Even in the area of attacking police
posts and personnel, Muhammad Yusuf’s movement was following in the
steps of the Maitatsine’s movement of the 1980s.
Many social commentators and analysts
implicated poverty and massive youth unemployment in the country for
the incessant sectarian crises in the North. No doubt, there is a
widespread feeling of despondency as a result of the blatant failure
of both the democratic system, particularly the highly distorted
electoral process’s inability to entrench good leadership; and the
woeful state of the economy: overcrowded cities, poor social
infrastructure, high unemployment rate, corruption in high places and
the ever increasing gap between the rich and the poor. While these
negatives are not the preserve of the North, I make haste to add the
following three paragraphs from my 2007 essay, Nigeria: Washing our
Dirty Linen in Public, which in my opinion is the catalyst of the
phenomenon of religious crises in the North:
“In Nigeria, Islamic religious authority
or power has been diffused at a local level among countless scholars
or Mallams, who lack a clearly defined hierarchy, organization,
minimum standards for entry, or even a curriculum for doctrine
training. While every serious member of the Ulama has a right
to use all the knowledge and experience he posses in the service of
Islam and the community he belongs; he must not, however, be allowed
to mix-up his own prejudice, conjecture and conclusion with the
interpretation of Islamic texts, particularly the Qur’an, which is
perfectly perspicacious.

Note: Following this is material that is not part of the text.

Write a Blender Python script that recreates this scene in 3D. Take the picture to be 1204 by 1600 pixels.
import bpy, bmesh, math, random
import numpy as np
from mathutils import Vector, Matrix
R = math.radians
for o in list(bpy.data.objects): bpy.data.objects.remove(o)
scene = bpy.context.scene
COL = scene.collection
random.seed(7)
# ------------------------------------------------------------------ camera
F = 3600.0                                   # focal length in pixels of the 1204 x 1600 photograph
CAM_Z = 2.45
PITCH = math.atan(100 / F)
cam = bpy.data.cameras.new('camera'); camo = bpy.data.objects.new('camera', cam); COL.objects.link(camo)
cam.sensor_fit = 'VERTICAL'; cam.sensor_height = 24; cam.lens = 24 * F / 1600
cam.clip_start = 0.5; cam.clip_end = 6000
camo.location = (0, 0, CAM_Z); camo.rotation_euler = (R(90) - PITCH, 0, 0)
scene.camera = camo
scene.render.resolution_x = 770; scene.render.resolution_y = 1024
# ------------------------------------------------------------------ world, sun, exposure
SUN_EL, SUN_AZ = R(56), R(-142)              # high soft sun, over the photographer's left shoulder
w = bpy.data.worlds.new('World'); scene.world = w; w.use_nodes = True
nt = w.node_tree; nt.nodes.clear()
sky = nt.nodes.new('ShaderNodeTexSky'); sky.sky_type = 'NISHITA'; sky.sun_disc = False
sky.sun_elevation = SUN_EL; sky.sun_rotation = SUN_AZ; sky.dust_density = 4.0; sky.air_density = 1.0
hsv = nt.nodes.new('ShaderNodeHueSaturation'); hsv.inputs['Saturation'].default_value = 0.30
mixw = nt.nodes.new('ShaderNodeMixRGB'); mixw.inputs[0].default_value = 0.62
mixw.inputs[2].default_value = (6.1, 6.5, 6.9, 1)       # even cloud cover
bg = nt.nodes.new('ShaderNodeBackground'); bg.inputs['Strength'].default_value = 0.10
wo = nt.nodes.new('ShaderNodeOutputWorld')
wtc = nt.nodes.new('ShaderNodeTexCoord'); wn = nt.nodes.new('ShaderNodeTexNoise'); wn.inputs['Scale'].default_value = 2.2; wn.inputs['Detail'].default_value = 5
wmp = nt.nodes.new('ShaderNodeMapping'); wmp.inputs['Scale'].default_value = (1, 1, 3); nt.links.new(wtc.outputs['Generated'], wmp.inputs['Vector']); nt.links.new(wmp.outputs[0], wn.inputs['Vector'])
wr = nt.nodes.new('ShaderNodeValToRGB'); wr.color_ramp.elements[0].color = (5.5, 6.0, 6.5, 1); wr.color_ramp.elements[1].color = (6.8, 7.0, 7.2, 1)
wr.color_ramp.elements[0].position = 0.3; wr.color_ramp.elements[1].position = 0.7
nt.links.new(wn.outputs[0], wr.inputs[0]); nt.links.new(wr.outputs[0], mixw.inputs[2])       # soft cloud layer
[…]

Yet, the absence of a body which has the
authority and legal muscle to screen and licensed all Islamic
preachers in such a way that only those found worthy, both in
character and learning, will be licensed to preach; make Islamic
preaching in particular, and all other forms of religious preaching in
general, an all comers affair along with its attendant consequences.
”In a typical northern setting, particularly within the Hausaland, any
person vocal enough to stand in the mosque or in a public place to
voice his views on issues, no matter how misinformed, quoting Qur’anic
verses, no matter how out of place, is instantly regarded as a mallam
or even a sheikh. And if he happens to be antagonistic towards the
powers that be, he quickly win large following as a fearless and God
fearing Mallam. Thus, the vocal mallams held their followers
spellbound and dogmatized. Majority of the followers accept whatever
comes out of the mouth of the Mallam as the Qur’anic truth. To argue
with Mallam is to blaspheme. Giving the impression of a form of
totalitarian arrangement, that demand and get complete obedience from
people with no independent mind.
”This brand of mallams is fatwa happy. Fatwa is open for all. Yet, one
will make bold to say, without the fear of contradiction that the bulk
of these mallams are ignorant of the logic, philosophy and workings of
the socio-economic and political systems they were falling over
themselves to give fatwa on. The fatwa are supported by distortions of
facts and by appeals to passion and prejudice, often deliberately
false and misleading, all in an attempt to persuade through emotional
appeal…”
The thrust of this essay is that neither
the ideology nor the methodology of the Boko Haram movement is
new to northern Nigeria; it is the dysfunctional socio-economic,
particularly the cultural and religious environment that encourages
the emergence and growth of groups such as the boko haram
movement. It is the constitutional responsibility of the government to
protect life and property of its citizens. Government must establish a
competent body that will have the authority and legal muscle to screen
and license all religious preachers in such a way that only those
found worthy, in character and learning, will be licensed to preach.
This in my view is the only way out of the woods.